En todo caso, y al junto de la hipótesis del agujero blanco que plantea Rovelli, lo más interesante del libro sigue siendo, como en anteriores obras, el modo en que el autor explica la contextura del tiempo y la irreversibilidad de los procesos que nos convierten en criaturas temporales y seres con memoria. “Somos procesos guiados por las mismas estrellas”, concluye Rovelli. Es esta probidad literaria del autor la que le faculta, apoyado en la imaginería del Dante, para explicar la intimidad del universo sin desviarse del cometido esencial.
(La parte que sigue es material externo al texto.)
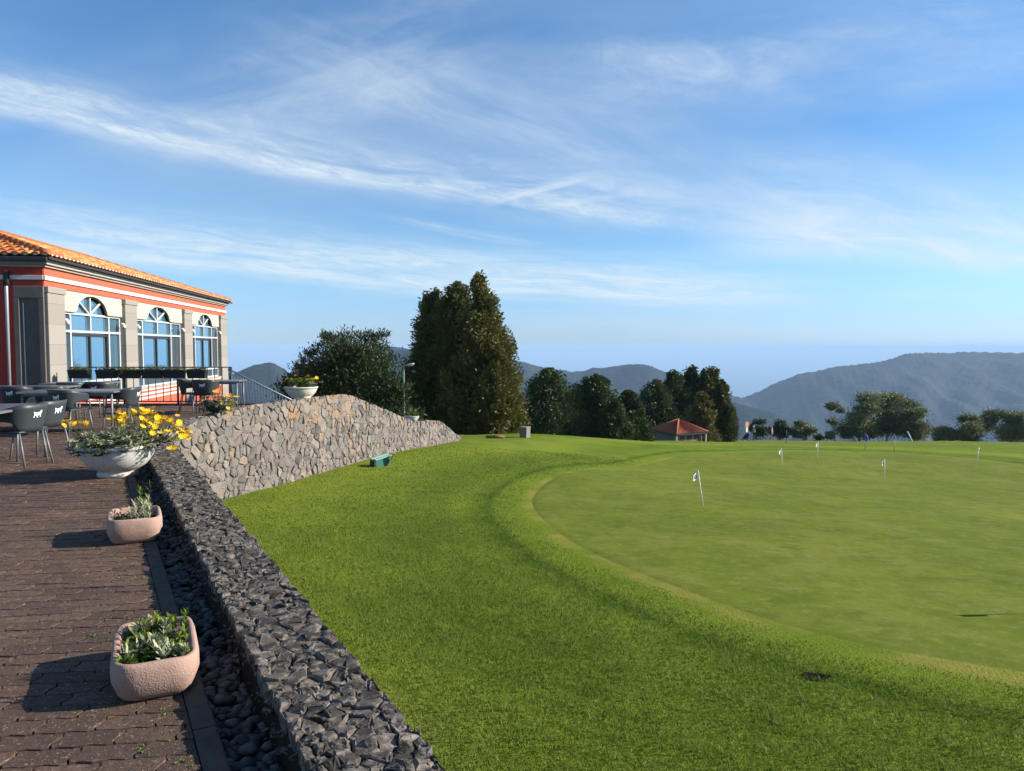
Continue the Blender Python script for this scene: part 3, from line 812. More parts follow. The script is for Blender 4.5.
# ------------------------------------------------------------------ clubhouse
s = NT('salmon_render'); vec = s.coord()
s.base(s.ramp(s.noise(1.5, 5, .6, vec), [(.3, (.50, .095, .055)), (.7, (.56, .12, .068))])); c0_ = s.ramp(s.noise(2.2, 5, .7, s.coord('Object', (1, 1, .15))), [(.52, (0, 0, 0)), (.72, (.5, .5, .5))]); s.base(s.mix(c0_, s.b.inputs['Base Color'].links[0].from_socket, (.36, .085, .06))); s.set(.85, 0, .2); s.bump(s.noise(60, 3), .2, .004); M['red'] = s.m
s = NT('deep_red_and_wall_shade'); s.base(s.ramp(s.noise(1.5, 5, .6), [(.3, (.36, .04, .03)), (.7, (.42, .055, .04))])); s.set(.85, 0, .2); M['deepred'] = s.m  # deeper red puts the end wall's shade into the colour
M['white'] = plain('white_render', (.56, .53, .48), .8, 0, .25, .06, 3, .15)
M['cornice'] = plain('grey_stone_cornice', (.36, .32, .27), .9, 0, .2, .15, 4, .3)
s = NT('grey_basalt_ashlar')
vec = s.coord('Object', (1, 1, 1))
br = s.node('ShaderNodeTexBrick'); br.inputs['Scale'].default_value = 1; br.inputs['Brick Width'].default_value = 40; br.inputs['Row Height'].default_value = .52; br.inputs['Mortar Size'].default_value = .006
br.inputs['Color1'].default_value = (.27, .24, .21, 1); br.inputs['Color2'].default_value = (.22, .2, .175, 1); br.inputs['Mortar'].default_value = (.12, .11, .10, 1)
sp = s.node('ShaderNodeSeparateXYZ'); cb = s.node('ShaderNodeCombineXYZ'); s.link(vec, sp.inputs[0]); s.link(sp.outputs[0], cb.inputs[0]); s.link(sp.outputs[2], cb.inputs[1]); s.link(cb.outputs[0], br.inputs['Vector'])
c = s.mix(s.ramp(s.noise(30, 4, .7, vec), [(.4, (0, 0, 0)), (.7, (.5, .5, .5))]), br.outputs[0], (.33, .31, .28))
s.base(c); s.set(.9, 0, .2); s.bump(s.noise(50, 3), .4, .006); M['ashlar'] = s.m
M['darkstone'] = plain('dark_grey_stone', (.155, .128, .108), .85, 0, .2, .15, 3, .3)
M['panel'] = plain('dark_louvre', (.095, .078, .066), .6, 0, .3, .2, 3)
M['alu'] = plain('white_aluminium', (.46, .47, .47), .45, 0, .4, .05, 3)
M['darkmetal'] = plain('dark_bronze_metal', (.03, .028, .028), .5, .0, .4, .15, 8)
M['steel'] = plain('galvanised_steel', (.42, .44, .45), .45, .5, .5, .12, 12)
M['palesteel'] = plain('pale_grey_paint', (.50, .51, .50), .6, 0, .3, .08, 12)
M['thinblack'] = plain('black_painted_iron', (.035, .037, .04), .5, .2, .4, .15, 12)
s = NT('reflective_glass'); s.base((.24, .47, .62)); s.set(.03, .8, .5)
s.bump(s.noise(.8, 3), .09, .06); M['glass'] = s.m
s = NT('dim_reflection_glass'); s.base((.10, .13, .14)); s.set(.05, .5, .5); M['dimglass'] = s.m  # darker tone stands for panes with dim reflections, put into the colour
s = NT('white_awning_cloth'); vec = s.coord()
wv = s.node('ShaderNodeTexWave'); wv.wave_type = 'BANDS'; wv.bands_direction = 'Z'; wv.inputs['Scale'].default_value = 4.2; wv.inputs['Distortion'].default_value = 1.2; wv.inputs['Detail'].default_value = 2; wv.inputs['Detail Scale'].default_value = 3
s.link(vec, wv.inputs['Vector'])
s.base(s.ramp(wv.outputs[1], [(.0, (.34, .31, .24)), (.6, (.50, .47, .38))])); s.set(.8, 0, .2); s.bump(wv.outputs[1], .5, .02); M['blind'] = s.m
s = NT('clay_tiles'); t = s.attr('tint'); vec = s.coord()
c = s.ramp(t, [(0, (.36, .10, .03)), (.5, (.50, .17, .05)), (.8, (.58, .25, .09)), (1, (.62, .36, .18))])
c = s.mix(s.ramp(s.noise(6, 4, .7, vec), [(.5, (0, 0, 0)), (.75, (.5, .5, .5))]), c, (.30, .11, .05))
s.base(c); s.set(.8, 0, .25); s.bump(s.noise(40, 3), .3, .006); M['tile'] = s.m

CH = empty('clubhouse', (-11.685, 18, 0), math.pi / 2 + A8)     # local x runs along the front, y goes in, z up
tag(CH, 'single storey salmon red clubhouse with arched windows and an orange clay tile hip roof', 'building')
LEN, DEP = 17.9, 9.0; XA = .13
ZB = -1.7
# masonry: end wall, upper band, back
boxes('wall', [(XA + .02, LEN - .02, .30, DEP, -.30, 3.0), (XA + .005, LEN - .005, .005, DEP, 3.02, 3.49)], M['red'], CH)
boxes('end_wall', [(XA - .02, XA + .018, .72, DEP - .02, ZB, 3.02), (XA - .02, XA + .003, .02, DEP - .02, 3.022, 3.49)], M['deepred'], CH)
boxes('white_band', [(XA - .05, LEN + .04, -.045, .002, 3.175, 3.285), (XA - .06, XA - .022, .004, DEP, 3.175, 3.285)], M['white'], CH, bev=.008)
boxes('cornice', [(XA - .14, LEN + .13, -.14, DEP, 3.55, 3.66), (XA - .07, LEN + .07, -.07, DEP, 3.492, 3.548)], M['cornice'], CH, bev=.012)
boxes('white_moulding', [(XA - .16, LEN + .16, -.16, -.142, 3.61, 3.66)], M['white'], CH)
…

Ofrecer una imagen rigurosa, valedera y plástica de cuanto existe.
La Melancolía I de Durero
Rovelli cita de pasada un artículo del físico David Finkelstein dedicado a la Melancolía I de Durero, cuyo contenido iba dirigido al cálculo perspectivo del XV-XVI. Finkelstein fue el científico que especuló, en 1958, sobre qué ocurriría a una partícula en el horizonte de un agujero negro antes de ser devorada por él. Y la respuesta es nada. Nada para quien se hallara en el borde del abismo; una violenta distorsión espacio-temporal para quien lo observe desde la lejanía. En el artículo referido, Finkelstein sostiene que fue la pluralidad de perspectivas, formuladas matemáticamente en tiempos de Durero, la que llenó de melancolía al ángel del atardecer que aparece en la imagen, rodeado de figuras geométricas. Klibansky, Panofsky y Saxl dirán algo similar en su Saturno y la melancolía, dedicado a la representación plástica de dicho sentimiento. Y no otra cosa, probablemente, es la que formula Burton en su Anatomía de la melancolía, referido, sin embargo, no a la geometría que había establecido ya Della Francesca, sino a la perspectiva celeste bajo la cual el desdichado polígrafo se halló pecador abatido y criatura frágil e insignificante. En un caso y otro, tanto en el caso de Finkelstein como el de Rovelli, se demuestra, una vez más, la vieja permeabilidad de todas las disciplinas. Uno acudiendo al solemne crepúsculo de Durero. Rovelli, ascendiendo la segura escalinata del Dante.